A new study of the backgrounds of 100 people executed in 2012 and 2013 shows that an overwhelming majority suffered from significant mental impairments. Nearly nine out of ten had conditions that made them the same as, or very similar to, people who the U.S. Supreme Court has said are less culpable and constitutionally barred from capital punishment.

I was 17 years old when I was sentenced to death and 20 when I was exonerated in 1999. Six years later, the Court held in Roper v. Simmons that it was unconstitutional to execute offenders aged 17 and younger. The court based its decision, in part, on science showing that the brains of juveniles are still developing. In the study of the last 100 people executed, however, more than one-third committed a capital crime before turning 25 -- the age at which the brain fully matures. Twenty offenders -- one out of five -- hadn't yet reached their 21st birthdays.

The study also found that more than half (54%) of the last 100 people executed had severe mental illness, but the courts did not find them incompetent for execution. One-third had intellectual disabilities, even though the court decided over a decade ago in Atkins v. Virginia that people with "mental retardation" cannot be executed because of their diminished capacity.

At least half the offenders in the study experienced unimaginable abuse as children.
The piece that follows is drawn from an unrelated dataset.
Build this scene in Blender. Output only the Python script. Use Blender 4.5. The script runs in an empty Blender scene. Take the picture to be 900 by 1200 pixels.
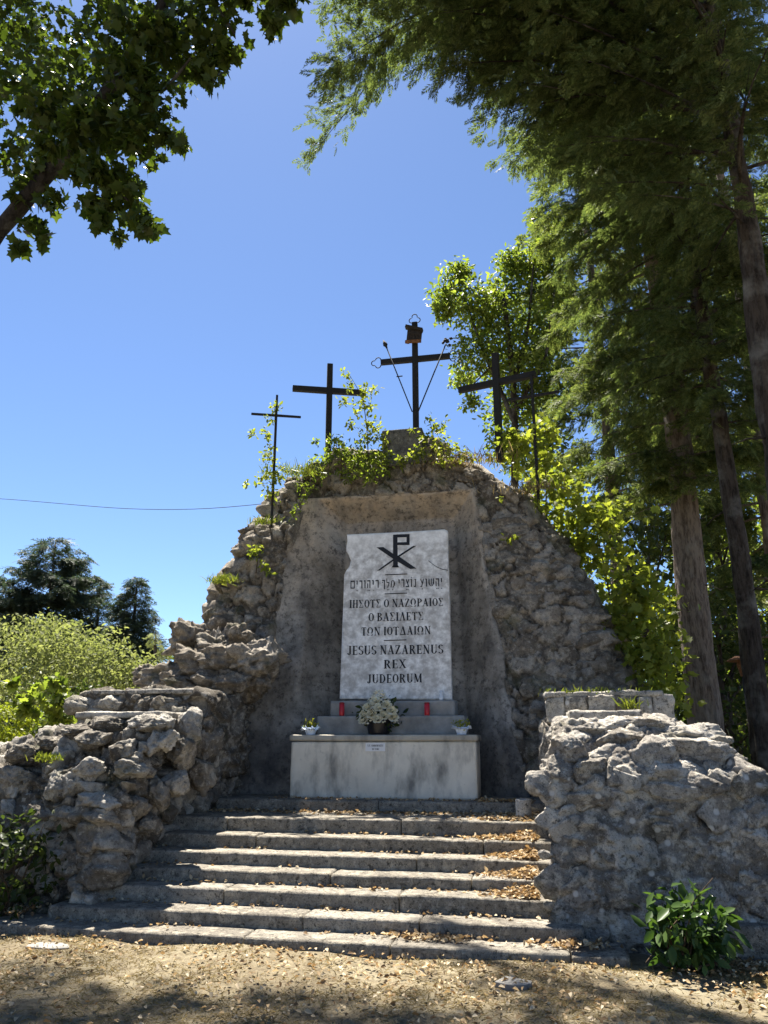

Juries may or may not hear about that. Underresourced capital litigators often do not investigate and present all available mitigation evidence.

There is no need to debate people who assert that killing innocent human beings is acceptable or that the death penalty is justified. Those views are fading from the American landscape. In 1999, 20 states carried out executions. In 2013, only nine states did. Six states in as many years have abolished the death penalty. In my lifetime, the U.S. Supreme Court will read the national consensus as turning away from capital punishment and end it once and for all.